For Whom And With What Object Written.
For Whom.
Undoubtedly for Jewish readers, who were already interested in the story of Shadrach, Meshach, and Abed-nego; designed for those who had Daniel's book in their hands, who felt the Three to be heroes rightly honoured.
Of course, if the words were really spoken by Azarias, they were for the honour of God and the benefit of himself and his companions in the fire; and the Song itself becomes a real thanksgiving, on the spur of the moment, for the literal fulfilment of such promises as Isai. xliii. 2—a form, for their own personal use, to express their immediate feelings.
Verse 24 (Ο´) might suggest the idea that the prayer (and perhaps the Song also) were uttered in the interval between the issue and the execution of the king's order for burning alive; but the words ἐν μέσῳ τῷ πυρί in v. 25 forbid this view. (As to a possible subsequent insertion of the prayer, see 'Integr. and State of Text,' p. 42.) Theodotion also precludes this idea by his insertion of ἐν μέσῳ τῆς φλογὸς in v. 24 itself, as well as ἐν μέσῳ τοῦ πυρὸς in v. 25. The slight change in the case of the last two words lessens the likelihood of their having been transferred from v. 25 of one version to v. 25 of the other.
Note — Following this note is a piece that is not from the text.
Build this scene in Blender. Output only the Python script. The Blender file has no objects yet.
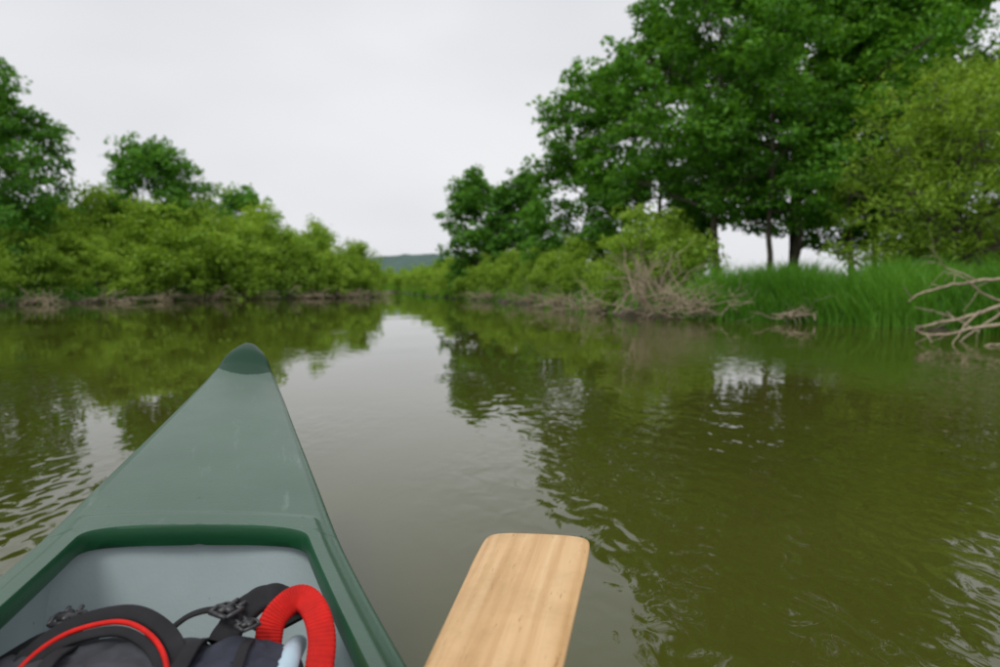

But it is quite possible that Θ may have purposely omitted the clause in v. 24 of Ο´, beginning ὅτε αὐτοὺς, in order to shut out the idea of these devotions having taken place in the interval suggested above.
Dean Farrar even says that the Song is "not very apposite" (Expositor's Bible, Daniel, Lond. 1895, p. 180), though other minds find it remarkably so. In writing on v. 27 (50) he erroneously substitutes νότιον for δρόσον. This is probably copied from Ball's note in loc. If the latter part of v. 66 (88) was in the original Song, the reference to their own position is of course apposite enough.
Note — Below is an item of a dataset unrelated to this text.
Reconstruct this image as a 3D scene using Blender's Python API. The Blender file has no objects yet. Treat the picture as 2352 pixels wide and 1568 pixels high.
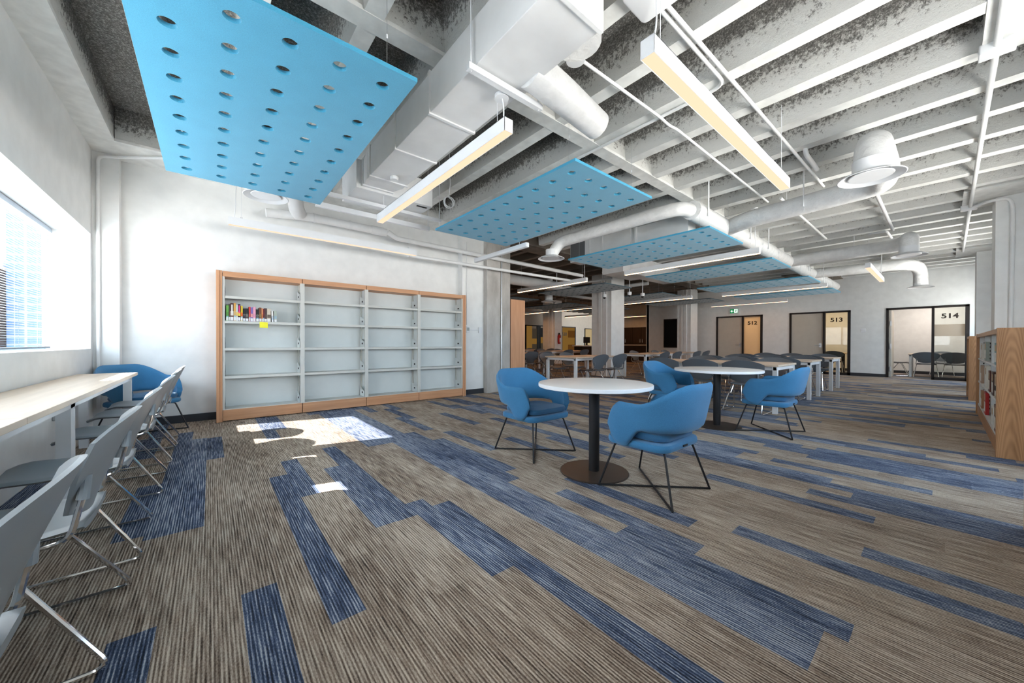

Even a writer of such a stamp as Albert Barnes (Comm. on Dan. iii. 23) is obliged to confess that "with some things that are improbable and absurd, the Song contains many things that are beautiful and that would be highly appropriate if a song had been uttered at all in the furnace." But to a contrary effect J. Kennedy goes even further than Dean Farrar, calling it "an elaborate composition by some one whose imagination failed to realise what was fitting and natural to men in the position of the three Hebrews in the fiery furnace" (Dan. from a Christian Standpoint, 1898, p. 55).
The passage vv. 26 to 34 is provided in Littledale's Priest's P.B. (1876, p. 95) as a suitable Scripture reading for those "in fever." Although there is a kind of appropriateness in the narrative of the fire being driven off, many would regard this application of the extract as highly fanciful, and not quite agreeable to the object with which the piece was written.